DATASET EXTRACT »
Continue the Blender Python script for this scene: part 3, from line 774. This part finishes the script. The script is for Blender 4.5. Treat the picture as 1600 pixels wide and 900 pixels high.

--

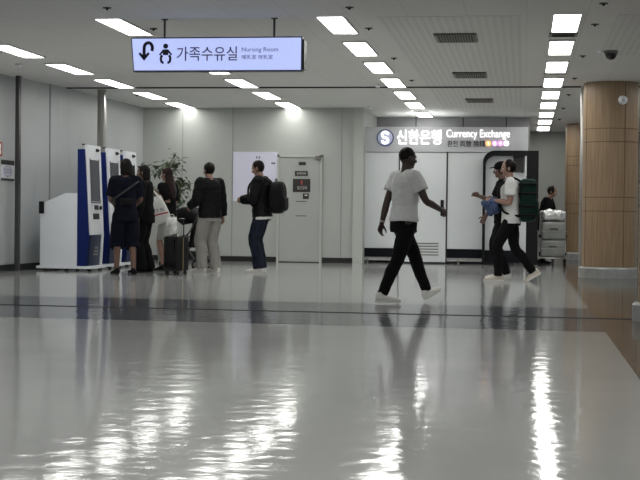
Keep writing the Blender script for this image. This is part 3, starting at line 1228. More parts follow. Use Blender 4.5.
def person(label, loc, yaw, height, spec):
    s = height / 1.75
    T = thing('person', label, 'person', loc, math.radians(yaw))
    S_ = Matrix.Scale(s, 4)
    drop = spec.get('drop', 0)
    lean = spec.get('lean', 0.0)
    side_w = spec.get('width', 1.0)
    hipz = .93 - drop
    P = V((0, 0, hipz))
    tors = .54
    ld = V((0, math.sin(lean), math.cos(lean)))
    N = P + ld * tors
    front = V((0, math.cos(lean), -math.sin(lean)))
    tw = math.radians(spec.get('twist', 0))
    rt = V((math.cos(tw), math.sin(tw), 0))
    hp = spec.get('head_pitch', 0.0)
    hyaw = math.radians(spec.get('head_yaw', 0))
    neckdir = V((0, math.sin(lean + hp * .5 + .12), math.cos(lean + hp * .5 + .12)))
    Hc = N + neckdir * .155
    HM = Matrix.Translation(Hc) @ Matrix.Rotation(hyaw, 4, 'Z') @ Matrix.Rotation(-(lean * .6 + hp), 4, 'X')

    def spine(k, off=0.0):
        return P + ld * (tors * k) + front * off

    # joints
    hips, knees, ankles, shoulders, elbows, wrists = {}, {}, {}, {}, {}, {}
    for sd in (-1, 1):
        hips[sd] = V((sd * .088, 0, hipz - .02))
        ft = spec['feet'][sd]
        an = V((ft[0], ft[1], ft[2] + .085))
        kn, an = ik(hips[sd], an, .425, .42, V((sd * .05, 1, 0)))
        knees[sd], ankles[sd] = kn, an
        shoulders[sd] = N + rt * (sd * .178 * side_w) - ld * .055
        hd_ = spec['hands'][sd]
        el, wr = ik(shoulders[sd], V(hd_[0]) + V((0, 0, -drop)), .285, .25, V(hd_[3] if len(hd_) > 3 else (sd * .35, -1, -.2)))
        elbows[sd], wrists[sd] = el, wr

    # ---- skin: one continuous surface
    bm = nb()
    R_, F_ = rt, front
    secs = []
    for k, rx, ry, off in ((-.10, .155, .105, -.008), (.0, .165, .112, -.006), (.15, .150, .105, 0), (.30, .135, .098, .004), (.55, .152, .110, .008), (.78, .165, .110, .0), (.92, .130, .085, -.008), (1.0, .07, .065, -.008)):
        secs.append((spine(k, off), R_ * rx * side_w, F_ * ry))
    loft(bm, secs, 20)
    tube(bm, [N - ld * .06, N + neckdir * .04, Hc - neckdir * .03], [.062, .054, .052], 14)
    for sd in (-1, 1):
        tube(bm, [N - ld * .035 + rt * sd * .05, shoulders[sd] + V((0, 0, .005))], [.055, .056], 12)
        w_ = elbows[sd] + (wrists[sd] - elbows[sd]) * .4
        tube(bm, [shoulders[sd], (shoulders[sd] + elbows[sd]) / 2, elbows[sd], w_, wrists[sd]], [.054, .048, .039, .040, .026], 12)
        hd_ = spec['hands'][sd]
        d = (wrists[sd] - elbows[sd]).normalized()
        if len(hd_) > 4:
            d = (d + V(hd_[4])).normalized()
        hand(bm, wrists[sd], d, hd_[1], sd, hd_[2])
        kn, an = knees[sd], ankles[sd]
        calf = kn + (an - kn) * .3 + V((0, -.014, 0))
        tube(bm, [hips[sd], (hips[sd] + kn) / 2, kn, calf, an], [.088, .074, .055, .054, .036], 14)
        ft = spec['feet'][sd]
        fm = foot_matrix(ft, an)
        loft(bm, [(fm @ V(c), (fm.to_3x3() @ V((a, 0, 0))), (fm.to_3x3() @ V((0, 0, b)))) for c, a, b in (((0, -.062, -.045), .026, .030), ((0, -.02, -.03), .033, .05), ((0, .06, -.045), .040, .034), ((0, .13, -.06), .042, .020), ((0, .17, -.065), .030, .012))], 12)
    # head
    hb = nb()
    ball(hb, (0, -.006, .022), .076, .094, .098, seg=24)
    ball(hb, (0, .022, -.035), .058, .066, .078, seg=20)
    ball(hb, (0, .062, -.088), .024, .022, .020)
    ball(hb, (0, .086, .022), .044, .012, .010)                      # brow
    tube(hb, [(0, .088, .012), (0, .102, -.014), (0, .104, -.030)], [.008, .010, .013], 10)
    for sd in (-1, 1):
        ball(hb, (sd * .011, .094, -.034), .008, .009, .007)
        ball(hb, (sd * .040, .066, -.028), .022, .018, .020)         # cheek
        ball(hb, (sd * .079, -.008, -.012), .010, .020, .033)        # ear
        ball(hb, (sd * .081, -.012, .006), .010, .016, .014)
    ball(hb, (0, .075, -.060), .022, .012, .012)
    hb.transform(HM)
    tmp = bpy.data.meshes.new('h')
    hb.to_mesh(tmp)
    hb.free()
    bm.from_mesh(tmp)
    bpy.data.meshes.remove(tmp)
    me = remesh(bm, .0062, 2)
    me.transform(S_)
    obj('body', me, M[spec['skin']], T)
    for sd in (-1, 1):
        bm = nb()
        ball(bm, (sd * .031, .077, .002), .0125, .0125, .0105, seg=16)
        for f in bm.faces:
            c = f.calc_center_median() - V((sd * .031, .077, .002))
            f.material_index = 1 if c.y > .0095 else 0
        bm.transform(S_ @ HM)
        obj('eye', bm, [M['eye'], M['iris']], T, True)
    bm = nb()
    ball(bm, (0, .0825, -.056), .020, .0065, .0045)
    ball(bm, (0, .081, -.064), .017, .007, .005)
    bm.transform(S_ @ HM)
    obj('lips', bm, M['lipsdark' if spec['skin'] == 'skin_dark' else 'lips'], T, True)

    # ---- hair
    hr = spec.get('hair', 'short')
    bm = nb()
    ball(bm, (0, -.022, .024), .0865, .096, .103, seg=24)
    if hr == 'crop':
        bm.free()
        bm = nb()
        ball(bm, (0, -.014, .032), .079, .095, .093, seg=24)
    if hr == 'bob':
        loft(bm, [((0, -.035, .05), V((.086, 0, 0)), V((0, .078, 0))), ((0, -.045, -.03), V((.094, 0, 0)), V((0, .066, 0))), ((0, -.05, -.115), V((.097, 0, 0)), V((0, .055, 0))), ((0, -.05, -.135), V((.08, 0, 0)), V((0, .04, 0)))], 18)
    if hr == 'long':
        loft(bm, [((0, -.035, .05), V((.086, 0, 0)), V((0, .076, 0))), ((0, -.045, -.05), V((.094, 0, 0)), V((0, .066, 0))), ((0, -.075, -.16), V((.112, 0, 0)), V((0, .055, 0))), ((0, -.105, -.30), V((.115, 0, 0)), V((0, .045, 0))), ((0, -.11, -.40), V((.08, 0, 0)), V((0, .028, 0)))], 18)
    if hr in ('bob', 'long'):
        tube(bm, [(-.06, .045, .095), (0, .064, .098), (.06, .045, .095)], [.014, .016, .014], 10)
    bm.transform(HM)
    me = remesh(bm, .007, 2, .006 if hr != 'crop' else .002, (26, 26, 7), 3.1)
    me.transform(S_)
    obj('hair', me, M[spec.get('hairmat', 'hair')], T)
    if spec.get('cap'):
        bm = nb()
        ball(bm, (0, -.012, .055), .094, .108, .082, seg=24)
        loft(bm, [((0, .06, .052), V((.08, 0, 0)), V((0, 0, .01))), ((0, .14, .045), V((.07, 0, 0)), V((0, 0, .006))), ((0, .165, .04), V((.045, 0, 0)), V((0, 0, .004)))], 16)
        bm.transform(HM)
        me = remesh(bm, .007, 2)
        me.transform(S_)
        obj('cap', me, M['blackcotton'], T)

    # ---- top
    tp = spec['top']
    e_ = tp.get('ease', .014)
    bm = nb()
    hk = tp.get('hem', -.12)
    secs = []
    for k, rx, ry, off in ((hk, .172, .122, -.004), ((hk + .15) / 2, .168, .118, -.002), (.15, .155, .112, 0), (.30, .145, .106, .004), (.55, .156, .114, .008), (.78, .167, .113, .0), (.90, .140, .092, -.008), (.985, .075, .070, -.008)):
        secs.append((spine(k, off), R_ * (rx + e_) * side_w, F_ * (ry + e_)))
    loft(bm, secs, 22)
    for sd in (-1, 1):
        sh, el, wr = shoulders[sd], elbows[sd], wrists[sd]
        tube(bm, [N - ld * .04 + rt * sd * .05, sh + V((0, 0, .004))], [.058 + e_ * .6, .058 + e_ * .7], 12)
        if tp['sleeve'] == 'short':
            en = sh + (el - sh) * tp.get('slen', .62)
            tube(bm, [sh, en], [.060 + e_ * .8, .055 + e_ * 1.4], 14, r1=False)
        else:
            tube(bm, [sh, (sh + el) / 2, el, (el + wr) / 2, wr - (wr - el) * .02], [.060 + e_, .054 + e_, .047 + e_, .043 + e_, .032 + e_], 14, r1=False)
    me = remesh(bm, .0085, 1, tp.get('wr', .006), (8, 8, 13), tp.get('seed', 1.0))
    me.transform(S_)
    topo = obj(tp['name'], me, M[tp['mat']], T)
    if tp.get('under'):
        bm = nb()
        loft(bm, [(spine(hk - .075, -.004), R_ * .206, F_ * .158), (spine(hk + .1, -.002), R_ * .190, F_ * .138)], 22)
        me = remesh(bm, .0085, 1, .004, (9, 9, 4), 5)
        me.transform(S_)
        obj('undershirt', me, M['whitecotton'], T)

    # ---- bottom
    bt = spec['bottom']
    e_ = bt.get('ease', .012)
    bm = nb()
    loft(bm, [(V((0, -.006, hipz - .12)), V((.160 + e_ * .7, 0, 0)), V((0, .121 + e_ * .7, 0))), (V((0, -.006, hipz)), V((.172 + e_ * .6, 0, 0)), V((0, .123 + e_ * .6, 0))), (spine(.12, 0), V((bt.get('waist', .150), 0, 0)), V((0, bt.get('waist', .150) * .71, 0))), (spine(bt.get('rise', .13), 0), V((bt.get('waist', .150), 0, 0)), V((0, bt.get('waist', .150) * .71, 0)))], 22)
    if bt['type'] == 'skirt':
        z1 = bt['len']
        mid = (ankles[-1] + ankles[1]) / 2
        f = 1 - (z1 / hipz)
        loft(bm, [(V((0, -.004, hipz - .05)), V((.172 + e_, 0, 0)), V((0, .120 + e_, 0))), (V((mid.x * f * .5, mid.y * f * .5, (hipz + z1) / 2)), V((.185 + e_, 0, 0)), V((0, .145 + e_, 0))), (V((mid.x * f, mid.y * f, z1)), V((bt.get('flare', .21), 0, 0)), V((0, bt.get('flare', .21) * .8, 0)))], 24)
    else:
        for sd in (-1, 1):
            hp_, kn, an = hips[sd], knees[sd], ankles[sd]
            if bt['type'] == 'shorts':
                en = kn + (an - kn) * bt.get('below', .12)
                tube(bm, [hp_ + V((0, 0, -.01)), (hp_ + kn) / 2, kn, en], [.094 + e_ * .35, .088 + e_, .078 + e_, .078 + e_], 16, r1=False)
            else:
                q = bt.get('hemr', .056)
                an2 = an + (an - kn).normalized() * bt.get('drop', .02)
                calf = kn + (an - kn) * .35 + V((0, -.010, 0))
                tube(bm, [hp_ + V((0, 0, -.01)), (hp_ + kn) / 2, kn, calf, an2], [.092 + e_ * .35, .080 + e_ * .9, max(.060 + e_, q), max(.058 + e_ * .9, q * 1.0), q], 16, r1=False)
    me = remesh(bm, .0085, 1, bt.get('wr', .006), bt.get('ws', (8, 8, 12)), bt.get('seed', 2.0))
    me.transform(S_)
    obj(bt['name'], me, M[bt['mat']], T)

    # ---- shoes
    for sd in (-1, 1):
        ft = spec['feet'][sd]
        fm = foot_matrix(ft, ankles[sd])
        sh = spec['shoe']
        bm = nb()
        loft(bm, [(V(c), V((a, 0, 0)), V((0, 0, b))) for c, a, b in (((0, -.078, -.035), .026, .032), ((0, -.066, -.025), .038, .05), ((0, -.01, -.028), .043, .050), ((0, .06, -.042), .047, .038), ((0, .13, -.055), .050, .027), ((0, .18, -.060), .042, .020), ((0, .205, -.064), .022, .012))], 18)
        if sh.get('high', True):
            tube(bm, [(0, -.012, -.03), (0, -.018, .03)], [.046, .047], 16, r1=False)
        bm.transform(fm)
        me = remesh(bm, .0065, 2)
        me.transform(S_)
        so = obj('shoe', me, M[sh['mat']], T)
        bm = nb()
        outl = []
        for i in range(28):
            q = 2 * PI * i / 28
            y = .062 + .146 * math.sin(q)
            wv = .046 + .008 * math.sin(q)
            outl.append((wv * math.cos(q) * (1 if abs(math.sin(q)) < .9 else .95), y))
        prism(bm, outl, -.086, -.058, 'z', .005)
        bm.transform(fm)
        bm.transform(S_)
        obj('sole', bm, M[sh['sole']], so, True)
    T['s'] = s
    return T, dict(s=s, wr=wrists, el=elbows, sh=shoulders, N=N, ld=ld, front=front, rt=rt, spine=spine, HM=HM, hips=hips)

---

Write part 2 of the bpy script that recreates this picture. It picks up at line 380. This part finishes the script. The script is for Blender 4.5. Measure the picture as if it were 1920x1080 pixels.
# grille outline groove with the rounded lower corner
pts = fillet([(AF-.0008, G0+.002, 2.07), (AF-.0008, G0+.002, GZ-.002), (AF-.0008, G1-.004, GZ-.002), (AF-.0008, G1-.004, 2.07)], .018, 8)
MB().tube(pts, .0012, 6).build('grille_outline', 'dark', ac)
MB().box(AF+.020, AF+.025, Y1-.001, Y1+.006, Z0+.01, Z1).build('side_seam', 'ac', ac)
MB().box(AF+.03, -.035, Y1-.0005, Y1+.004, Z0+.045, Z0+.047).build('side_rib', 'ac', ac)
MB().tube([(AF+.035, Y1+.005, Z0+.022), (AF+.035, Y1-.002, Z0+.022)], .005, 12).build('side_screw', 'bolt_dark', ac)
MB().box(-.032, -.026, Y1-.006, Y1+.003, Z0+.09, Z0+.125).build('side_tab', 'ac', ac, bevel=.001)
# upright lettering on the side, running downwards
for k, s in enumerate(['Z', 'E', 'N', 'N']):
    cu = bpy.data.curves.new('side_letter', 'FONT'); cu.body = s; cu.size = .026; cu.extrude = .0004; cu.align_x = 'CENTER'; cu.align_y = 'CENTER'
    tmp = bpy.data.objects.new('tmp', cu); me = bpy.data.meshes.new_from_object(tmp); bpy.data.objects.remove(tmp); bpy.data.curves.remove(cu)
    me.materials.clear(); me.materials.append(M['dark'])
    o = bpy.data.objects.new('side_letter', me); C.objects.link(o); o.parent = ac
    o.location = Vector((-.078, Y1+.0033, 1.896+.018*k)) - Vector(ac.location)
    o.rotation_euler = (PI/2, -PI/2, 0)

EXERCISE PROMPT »
The lines to transcribe begin at the line with "Keep writing the" and end at the line with "elbows[sd], wrists[sd] = el, wr"; copy them exactly, both ends included.

REPLY »
Keep writing the Blender script for this image. This is part 3, starting at line 1228. More parts follow. Use Blender 4.5.
def person(label, loc, yaw, height, spec):
    s = height / 1.75
    T = thing('person', label, 'person', loc, math.radians(yaw))
    S_ = Matrix.Scale(s, 4)
    drop = spec.get('drop', 0)
    lean = spec.get('lean', 0.0)
    side_w = spec.get('width', 1.0)
    hipz = .93 - drop
    P = V((0, 0, hipz))
    tors = .54
    ld = V((0, math.sin(lean), math.cos(lean)))
    N = P + ld * tors
    front = V((0, math.cos(lean), -math.sin(lean)))
    tw = math.radians(spec.get('twist', 0))
    rt = V((math.cos(tw), math.sin(tw), 0))
    hp = spec.get('head_pitch', 0.0)
    hyaw = math.radians(spec.get('head_yaw', 0))
    neckdir = V((0, math.sin(lean + hp * .5 + .12), math.cos(lean + hp * .5 + .12)))
    Hc = N + neckdir * .155
    HM = Matrix.Translation(Hc) @ Matrix.Rotation(hyaw, 4, 'Z') @ Matrix.Rotation(-(lean * .6 + hp), 4, 'X')

    def spine(k, off=0.0):
        return P + ld * (tors * k) + front * off

    # joints
    hips, knees, ankles, shoulders, elbows, wrists = {}, {}, {}, {}, {}, {}
    for sd in (-1, 1):
        hips[sd] = V((sd * .088, 0, hipz - .02))
        ft = spec['feet'][sd]
        an = V((ft[0], ft[1], ft[2] + .085))
        kn, an = ik(hips[sd], an, .425, .42, V((sd * .05, 1, 0)))
        knees[sd], ankles[sd] = kn, an
        shoulders[sd] = N + rt * (sd * .178 * side_w) - ld * .055
        hd_ = spec['hands'][sd]
        el, wr = ik(shoulders[sd], V(hd_[0]) + V((0, 0, -drop)), .285, .25, V(hd_[3] if len(hd_) > 3 else (sd * .35, -1, -.2)))
        elbows[sd], wrists[sd] = el, wr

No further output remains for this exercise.